▶ TASK OBJECTIVE: Reproduce, please, only the lines from the first line below to the line containing "10).build('lens', 'white', h)", inclusive.

▶ RECORDED INFORMATION:
********************

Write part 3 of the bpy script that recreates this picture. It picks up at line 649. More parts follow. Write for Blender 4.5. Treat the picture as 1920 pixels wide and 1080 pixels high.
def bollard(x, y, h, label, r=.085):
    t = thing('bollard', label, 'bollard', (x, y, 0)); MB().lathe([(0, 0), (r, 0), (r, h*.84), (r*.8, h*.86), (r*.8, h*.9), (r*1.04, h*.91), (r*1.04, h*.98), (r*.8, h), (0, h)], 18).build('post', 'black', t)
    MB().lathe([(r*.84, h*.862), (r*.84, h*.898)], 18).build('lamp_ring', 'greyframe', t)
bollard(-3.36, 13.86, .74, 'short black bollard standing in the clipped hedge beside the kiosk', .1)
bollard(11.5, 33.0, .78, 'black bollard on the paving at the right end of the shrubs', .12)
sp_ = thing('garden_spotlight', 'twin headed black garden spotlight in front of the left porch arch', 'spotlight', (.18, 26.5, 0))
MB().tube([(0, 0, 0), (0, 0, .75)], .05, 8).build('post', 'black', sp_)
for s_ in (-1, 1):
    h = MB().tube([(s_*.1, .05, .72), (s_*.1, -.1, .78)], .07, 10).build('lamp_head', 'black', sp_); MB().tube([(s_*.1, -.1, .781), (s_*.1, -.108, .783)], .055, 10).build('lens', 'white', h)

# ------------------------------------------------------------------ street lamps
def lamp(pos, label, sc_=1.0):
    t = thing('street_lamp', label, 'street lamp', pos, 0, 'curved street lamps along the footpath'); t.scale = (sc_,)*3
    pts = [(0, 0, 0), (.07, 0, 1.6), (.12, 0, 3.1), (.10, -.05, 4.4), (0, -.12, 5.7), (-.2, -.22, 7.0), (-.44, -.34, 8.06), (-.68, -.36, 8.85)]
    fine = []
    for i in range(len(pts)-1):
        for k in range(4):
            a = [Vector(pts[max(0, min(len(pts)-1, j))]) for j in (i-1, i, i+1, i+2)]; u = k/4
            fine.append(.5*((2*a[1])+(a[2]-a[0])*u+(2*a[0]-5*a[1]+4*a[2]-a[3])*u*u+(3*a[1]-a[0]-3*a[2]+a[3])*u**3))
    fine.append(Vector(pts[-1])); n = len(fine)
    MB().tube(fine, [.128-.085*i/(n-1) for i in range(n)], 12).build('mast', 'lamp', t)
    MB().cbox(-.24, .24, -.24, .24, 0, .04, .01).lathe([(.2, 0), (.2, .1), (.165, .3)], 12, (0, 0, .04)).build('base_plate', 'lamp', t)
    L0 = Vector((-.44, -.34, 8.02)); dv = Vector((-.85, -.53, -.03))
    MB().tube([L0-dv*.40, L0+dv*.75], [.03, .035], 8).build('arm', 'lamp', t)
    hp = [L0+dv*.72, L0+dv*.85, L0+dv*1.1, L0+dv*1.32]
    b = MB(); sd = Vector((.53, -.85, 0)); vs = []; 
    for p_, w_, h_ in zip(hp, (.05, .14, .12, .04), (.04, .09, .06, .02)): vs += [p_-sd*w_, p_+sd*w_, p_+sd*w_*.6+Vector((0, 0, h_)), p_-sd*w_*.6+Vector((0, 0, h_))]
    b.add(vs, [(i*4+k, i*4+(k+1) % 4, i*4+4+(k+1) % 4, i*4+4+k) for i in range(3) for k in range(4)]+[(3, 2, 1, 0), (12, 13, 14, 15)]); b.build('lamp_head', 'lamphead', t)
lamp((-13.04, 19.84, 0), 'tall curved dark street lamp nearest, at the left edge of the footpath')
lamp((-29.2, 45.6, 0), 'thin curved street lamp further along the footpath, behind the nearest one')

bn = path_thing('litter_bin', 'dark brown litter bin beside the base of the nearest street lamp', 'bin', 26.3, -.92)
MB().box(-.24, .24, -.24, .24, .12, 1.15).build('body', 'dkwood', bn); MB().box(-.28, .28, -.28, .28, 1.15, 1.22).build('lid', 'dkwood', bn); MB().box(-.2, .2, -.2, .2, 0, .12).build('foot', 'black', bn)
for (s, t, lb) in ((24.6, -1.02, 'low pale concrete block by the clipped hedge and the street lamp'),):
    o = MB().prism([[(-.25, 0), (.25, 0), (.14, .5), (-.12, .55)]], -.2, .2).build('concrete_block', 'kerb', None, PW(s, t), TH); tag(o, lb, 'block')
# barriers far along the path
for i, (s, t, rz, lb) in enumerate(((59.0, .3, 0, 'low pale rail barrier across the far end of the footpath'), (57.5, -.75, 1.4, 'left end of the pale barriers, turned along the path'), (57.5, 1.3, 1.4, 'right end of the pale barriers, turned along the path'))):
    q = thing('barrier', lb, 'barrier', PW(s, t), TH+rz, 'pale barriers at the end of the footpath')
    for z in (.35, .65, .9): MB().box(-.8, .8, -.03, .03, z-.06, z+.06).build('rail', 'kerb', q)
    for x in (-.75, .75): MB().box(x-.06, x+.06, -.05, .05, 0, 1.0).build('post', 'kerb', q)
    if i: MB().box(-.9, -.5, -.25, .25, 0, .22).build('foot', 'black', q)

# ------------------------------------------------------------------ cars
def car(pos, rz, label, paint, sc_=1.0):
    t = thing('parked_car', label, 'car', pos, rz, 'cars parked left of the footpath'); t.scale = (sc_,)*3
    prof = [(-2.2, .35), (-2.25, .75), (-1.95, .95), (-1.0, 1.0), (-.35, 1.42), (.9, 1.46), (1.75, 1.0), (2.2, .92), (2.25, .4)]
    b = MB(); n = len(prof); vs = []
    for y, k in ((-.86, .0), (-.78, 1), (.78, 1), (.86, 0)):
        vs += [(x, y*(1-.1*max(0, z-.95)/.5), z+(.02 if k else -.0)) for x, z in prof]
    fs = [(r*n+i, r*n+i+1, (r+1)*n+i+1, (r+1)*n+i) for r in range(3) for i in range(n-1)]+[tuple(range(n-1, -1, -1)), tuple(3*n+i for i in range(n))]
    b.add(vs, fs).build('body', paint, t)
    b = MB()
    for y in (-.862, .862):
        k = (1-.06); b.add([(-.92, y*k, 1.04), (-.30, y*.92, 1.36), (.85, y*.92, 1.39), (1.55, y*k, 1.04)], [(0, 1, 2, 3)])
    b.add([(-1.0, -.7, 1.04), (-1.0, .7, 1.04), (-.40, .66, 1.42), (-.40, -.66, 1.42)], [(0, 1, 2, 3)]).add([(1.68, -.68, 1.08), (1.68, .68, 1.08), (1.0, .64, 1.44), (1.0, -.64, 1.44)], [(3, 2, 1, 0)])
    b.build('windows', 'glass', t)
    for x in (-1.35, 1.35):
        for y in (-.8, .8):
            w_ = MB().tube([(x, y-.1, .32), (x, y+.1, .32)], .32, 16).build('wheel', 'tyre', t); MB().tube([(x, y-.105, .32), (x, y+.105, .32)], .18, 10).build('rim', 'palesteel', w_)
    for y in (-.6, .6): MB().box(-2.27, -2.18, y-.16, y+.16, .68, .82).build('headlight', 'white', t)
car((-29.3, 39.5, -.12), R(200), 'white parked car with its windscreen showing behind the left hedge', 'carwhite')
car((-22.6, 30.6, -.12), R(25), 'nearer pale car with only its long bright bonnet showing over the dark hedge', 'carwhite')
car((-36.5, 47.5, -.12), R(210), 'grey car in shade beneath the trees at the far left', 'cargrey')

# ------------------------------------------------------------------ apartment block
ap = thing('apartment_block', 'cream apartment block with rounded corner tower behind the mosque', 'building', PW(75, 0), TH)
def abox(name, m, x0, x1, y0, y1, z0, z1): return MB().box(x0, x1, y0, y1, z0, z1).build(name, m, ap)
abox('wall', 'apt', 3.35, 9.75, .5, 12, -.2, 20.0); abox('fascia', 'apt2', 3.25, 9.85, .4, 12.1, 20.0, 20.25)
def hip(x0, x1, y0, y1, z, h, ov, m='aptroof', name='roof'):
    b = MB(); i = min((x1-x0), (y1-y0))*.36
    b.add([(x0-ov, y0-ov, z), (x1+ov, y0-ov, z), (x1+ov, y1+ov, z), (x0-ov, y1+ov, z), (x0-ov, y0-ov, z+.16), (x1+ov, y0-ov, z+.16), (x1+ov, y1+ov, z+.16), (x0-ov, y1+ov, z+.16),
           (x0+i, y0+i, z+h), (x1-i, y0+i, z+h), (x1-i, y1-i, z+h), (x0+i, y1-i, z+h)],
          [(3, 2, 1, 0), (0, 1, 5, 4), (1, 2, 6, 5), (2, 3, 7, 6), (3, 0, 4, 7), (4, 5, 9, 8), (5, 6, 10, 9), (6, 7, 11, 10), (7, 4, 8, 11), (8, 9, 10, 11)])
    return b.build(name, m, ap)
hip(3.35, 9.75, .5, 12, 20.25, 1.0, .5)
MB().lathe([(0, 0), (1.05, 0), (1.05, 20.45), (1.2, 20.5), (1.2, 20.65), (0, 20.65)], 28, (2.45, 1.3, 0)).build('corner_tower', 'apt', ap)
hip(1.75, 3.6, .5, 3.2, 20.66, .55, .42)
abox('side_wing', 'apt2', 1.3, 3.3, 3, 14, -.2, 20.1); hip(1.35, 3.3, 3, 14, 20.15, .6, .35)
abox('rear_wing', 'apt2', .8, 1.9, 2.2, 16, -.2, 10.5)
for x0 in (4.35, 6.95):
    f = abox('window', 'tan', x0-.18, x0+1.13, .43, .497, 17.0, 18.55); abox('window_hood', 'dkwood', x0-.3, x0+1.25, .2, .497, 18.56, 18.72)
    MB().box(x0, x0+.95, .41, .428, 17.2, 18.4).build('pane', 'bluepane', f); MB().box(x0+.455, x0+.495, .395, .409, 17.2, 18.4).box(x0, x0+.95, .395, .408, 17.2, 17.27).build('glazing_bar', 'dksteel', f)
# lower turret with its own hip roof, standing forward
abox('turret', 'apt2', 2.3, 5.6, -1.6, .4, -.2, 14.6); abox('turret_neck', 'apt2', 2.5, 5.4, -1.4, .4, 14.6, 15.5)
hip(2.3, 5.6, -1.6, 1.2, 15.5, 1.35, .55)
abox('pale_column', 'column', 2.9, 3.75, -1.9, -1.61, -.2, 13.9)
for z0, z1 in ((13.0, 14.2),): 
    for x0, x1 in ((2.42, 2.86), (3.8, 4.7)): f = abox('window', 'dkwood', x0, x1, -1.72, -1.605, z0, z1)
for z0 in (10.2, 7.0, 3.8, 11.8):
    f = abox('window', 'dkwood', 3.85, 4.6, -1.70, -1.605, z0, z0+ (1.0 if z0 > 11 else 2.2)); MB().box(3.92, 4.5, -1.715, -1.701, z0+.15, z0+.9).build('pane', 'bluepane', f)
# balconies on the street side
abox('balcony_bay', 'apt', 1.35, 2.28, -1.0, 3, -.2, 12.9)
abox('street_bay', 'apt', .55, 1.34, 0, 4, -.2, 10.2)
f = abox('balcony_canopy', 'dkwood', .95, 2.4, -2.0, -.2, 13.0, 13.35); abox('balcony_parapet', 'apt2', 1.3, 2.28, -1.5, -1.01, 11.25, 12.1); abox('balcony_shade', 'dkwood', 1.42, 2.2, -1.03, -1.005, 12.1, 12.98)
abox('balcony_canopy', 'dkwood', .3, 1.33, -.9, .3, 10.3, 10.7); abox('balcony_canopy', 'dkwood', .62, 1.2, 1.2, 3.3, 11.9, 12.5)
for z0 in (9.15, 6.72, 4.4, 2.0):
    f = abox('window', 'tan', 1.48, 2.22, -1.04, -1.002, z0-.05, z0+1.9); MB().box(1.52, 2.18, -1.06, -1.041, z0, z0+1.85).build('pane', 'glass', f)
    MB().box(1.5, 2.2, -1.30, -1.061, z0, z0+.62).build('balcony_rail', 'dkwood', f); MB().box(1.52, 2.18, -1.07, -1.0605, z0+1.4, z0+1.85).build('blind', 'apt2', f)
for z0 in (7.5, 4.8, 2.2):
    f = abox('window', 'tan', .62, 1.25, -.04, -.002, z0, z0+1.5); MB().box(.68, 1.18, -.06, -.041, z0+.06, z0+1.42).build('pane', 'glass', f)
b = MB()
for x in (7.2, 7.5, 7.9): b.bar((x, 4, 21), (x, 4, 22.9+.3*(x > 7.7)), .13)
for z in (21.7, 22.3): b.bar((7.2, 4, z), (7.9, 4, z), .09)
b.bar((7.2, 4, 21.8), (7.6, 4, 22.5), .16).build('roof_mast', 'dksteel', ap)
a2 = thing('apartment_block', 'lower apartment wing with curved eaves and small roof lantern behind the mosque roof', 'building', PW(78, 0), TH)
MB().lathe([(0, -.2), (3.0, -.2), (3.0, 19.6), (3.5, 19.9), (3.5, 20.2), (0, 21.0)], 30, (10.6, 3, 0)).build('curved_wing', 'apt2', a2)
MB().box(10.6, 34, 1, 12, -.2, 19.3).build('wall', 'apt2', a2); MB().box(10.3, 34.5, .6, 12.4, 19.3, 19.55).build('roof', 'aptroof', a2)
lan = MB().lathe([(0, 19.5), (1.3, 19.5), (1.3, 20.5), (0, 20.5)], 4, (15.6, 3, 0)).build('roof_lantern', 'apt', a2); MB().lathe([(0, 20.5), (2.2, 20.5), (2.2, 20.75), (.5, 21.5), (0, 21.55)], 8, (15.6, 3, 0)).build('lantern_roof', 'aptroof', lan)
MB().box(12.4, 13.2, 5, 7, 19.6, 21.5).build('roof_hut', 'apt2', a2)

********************

▶ EXERCISE ANSWER:
Write part 3 of the bpy script that recreates this picture. It picks up at line 649. More parts follow. Write for Blender 4.5. Treat the picture as 1920 pixels wide and 1080 pixels high.
def bollard(x, y, h, label, r=.085):
    t = thing('bollard', label, 'bollard', (x, y, 0)); MB().lathe([(0, 0), (r, 0), (r, h*.84), (r*.8, h*.86), (r*.8, h*.9), (r*1.04, h*.91), (r*1.04, h*.98), (r*.8, h), (0, h)], 18).build('post', 'black', t)
    MB().lathe([(r*.84, h*.862), (r*.84, h*.898)], 18).build('lamp_ring', 'greyframe', t)
bollard(-3.36, 13.86, .74, 'short black bollard standing in the clipped hedge beside the kiosk', .1)
bollard(11.5, 33.0, .78, 'black bollard on the paving at the right end of the shrubs', .12)
sp_ = thing('garden_spotlight', 'twin headed black garden spotlight in front of the left porch arch', 'spotlight', (.18, 26.5, 0))
MB().tube([(0, 0, 0), (0, 0, .75)], .05, 8).build('post', 'black', sp_)
for s_ in (-1, 1):
    h = MB().tube([(s_*.1, .05, .72), (s_*.1, -.1, .78)], .07, 10).build('lamp_head', 'black', sp_); MB().tube([(s_*.1, -.1, .781), (s_*.1, -.108, .783)], .055, 10).build('lens', 'white', h)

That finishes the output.